When I was in college, towards the end there especially, I was juggling a lot: a student athlete, a TV show for the campus TV station, working a part-time job. One day I woke up and felt like my chest was a bit constricted. It wasn’t an intense feeling, but it was an ever-present one. It felt as if there was a weight on my chest – it pressed gently on my lungs with just enough force to make breathing come a little bit harder.
Eventually, I decided it was anxiety. Trying to do too much was having a physical affect on my body.
I never went and saw a doctor or anything, nor did I talk about it much except to a few close friends. For awhile I just let it be; eventually the semester would end and I’d get a break.
I don’t remember when it went away, but I do remember deciding not to run what would have been my final track season as a Red Wolf. I took minimum classes the next semester, combining my independent study with a new program for the TV station. Looking back, these simple but hard decisions were little steps towards putting myself before some of my big ideas.
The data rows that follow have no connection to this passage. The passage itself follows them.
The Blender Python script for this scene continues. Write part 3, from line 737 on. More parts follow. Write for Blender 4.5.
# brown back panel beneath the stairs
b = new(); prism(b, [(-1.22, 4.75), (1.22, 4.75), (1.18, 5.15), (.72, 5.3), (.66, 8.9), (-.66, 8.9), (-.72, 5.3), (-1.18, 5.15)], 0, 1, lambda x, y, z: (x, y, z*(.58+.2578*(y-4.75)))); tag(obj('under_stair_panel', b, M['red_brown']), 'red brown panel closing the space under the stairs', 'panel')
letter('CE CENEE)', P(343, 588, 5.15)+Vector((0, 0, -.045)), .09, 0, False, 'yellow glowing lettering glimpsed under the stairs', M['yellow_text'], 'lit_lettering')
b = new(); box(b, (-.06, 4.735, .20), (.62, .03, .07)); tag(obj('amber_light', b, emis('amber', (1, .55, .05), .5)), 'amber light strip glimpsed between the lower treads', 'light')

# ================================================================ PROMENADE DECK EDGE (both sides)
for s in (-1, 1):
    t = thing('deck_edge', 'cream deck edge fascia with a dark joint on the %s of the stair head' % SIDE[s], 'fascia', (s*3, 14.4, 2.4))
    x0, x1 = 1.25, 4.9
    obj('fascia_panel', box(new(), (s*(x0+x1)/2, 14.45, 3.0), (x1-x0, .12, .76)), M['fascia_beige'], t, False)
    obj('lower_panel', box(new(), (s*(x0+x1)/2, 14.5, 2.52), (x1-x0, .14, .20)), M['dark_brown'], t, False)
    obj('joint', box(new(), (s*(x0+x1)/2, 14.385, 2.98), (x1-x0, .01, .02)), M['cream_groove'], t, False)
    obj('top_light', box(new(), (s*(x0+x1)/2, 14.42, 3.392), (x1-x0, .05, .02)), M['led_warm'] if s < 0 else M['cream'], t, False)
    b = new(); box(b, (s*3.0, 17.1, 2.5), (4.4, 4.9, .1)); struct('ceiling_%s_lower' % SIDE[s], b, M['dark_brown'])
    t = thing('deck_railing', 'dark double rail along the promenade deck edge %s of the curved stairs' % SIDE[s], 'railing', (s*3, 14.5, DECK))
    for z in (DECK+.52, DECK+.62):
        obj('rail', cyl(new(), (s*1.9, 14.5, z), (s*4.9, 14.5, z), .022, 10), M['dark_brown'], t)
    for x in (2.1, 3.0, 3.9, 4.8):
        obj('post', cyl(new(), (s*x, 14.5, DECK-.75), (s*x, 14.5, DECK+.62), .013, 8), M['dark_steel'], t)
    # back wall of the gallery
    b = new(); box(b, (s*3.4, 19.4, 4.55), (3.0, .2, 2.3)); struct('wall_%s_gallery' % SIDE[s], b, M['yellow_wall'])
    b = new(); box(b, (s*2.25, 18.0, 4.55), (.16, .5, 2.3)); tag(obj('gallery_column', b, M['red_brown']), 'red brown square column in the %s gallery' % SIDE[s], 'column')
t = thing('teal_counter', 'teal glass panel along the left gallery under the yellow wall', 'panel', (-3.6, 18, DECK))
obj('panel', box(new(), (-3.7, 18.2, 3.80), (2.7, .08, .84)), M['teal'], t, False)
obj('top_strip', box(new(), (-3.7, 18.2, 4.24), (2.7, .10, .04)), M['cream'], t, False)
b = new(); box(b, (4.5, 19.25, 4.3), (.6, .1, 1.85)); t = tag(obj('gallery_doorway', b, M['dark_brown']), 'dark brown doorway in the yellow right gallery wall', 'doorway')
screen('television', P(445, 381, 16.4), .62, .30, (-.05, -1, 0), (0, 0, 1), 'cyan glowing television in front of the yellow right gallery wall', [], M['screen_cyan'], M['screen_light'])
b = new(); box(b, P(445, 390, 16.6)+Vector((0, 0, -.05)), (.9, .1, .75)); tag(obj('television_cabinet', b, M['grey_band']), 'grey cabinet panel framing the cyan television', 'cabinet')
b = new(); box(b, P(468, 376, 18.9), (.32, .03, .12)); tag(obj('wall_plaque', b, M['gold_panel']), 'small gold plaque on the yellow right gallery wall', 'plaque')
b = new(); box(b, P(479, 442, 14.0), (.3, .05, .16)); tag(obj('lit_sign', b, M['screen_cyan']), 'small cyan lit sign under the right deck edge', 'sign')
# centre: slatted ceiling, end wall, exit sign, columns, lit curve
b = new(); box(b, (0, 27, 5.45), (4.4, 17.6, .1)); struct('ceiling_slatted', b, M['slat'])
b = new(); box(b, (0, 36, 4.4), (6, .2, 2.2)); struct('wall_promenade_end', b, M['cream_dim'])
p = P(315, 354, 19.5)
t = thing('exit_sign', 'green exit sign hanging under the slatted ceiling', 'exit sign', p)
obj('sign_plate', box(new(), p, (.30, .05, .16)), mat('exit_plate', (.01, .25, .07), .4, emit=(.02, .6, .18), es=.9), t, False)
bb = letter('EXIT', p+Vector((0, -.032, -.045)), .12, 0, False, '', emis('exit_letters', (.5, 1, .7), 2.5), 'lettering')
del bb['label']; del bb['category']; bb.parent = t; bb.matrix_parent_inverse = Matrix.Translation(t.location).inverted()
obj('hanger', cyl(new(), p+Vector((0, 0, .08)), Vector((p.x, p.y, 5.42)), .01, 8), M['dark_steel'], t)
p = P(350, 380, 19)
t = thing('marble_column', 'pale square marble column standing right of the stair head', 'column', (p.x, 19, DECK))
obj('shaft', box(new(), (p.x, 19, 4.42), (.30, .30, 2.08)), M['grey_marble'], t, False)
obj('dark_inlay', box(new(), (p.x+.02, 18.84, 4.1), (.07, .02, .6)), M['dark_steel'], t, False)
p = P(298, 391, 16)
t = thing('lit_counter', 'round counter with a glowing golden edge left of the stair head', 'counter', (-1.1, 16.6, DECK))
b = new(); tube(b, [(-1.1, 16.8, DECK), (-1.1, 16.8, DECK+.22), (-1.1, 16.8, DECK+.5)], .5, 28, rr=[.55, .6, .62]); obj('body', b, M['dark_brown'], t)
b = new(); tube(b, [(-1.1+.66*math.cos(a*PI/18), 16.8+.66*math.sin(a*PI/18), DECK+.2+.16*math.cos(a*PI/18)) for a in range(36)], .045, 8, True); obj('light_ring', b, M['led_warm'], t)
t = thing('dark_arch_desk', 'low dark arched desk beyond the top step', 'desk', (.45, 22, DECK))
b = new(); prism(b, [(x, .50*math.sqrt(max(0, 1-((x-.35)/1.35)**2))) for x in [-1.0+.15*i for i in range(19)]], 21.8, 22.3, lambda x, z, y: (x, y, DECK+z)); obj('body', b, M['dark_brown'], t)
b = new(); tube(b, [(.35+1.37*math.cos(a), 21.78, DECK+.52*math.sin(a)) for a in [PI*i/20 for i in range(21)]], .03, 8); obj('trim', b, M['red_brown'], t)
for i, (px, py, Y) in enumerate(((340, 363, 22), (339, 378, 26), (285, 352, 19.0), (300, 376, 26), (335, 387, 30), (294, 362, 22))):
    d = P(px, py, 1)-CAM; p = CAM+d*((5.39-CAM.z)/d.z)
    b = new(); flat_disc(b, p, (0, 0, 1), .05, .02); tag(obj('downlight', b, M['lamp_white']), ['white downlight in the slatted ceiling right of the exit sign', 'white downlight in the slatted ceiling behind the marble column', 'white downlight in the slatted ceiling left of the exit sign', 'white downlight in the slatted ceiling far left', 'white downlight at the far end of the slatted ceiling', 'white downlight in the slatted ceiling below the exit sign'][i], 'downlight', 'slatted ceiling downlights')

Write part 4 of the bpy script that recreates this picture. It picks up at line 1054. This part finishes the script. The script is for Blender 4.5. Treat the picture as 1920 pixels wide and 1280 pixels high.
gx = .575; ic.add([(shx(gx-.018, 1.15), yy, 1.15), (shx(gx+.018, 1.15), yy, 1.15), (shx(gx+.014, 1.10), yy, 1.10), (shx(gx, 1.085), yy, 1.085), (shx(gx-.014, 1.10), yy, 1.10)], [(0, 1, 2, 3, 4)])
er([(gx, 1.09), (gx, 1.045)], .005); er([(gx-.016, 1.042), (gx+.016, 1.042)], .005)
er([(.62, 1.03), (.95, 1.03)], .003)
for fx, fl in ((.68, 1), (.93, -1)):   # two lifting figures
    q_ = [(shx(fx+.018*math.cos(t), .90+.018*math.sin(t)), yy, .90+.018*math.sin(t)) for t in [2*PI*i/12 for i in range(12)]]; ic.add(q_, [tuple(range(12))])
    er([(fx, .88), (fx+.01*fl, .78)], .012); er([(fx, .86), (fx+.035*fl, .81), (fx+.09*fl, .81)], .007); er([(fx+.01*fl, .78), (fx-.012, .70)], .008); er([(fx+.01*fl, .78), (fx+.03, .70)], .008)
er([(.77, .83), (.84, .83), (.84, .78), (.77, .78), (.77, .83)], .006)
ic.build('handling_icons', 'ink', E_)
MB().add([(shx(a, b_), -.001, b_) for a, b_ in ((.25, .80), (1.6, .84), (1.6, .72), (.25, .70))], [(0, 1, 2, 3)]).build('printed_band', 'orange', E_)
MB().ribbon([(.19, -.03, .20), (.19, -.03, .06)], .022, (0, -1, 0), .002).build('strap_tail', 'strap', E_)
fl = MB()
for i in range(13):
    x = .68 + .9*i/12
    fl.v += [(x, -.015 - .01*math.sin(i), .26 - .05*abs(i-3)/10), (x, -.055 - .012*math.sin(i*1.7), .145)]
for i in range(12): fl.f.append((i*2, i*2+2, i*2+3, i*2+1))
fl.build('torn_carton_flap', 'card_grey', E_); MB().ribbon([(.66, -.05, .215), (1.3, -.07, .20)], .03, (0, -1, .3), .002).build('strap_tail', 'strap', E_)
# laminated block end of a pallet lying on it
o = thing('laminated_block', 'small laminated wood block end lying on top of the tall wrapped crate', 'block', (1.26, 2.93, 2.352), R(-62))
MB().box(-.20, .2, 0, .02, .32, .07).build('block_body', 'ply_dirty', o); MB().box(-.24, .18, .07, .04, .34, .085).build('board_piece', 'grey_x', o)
That may seem an odd thing to say, after all, big ideas lead to big dreams and those things make us happy. So wouldn’t following those dreams be good for us? Sometimes.
I love to dream. I love thinking about what the future can hold and making plans to make the picture in my head become a reality. It is very, very hard for me to say no to things and honestly I hate to. I enjoy filling my calendar with to-dos and serving on various projects.
Currently, my day job keeps me very busy – not to mention I currently serve on three different committees, volunteer my time to run social and complete various other tasks for my husband’s business venture, am working with a partner to open our own business, and I’ve taken on some freelance work. Truthfully, I love all of these things. Also truthfully, I can feel a slight pressure in my chest.
There are days when I feel like a total rock star. On these mornings I don’t just knock out what I need to for my day job. Actually, I knock out more than I need to: coming up with new ideas, taking care of things I didn’t think I’d get to til next week. I attend a committee meeting and field questions about what’s up with Native or Story. I hit send on a freelance project and cap off the day with a few chores around the house. There’s food in the fridge because I swung by the grocery store despite how hectic the day was. If life is a trail, I’m covering ground and taking all the pretty pictures to remember the hike.
Then there are days when I am absolutely certain I’m about to drop something. I’m carrying a heavy backpack and I just keep cramming things into it: stuffing something in a side pocket, clipping something to the outside, perhaps tying something on my waist. On these days, I do not congratulate myself on the next step forward. Instead I look up at the entire trail that winds in front of me. Suddenly it’s unending. No matter how many successful steps I’ve taken to get right where I am, the steps forward are steep and my load is heavy. I will have to climb over boulders. The sky looks stormy. I’m not even certain where my next check point is. I’m out of breath; my chest feels that pressure.
I don’t know at what point I will force myself to set something down but I do know the point will come.
For now, I hope the sun comes out and that the trail levels out. I hope the pressure recedes and that I can continue to follow my dreams in all the directions they’re pulling me. For now: deep breaths and small steps.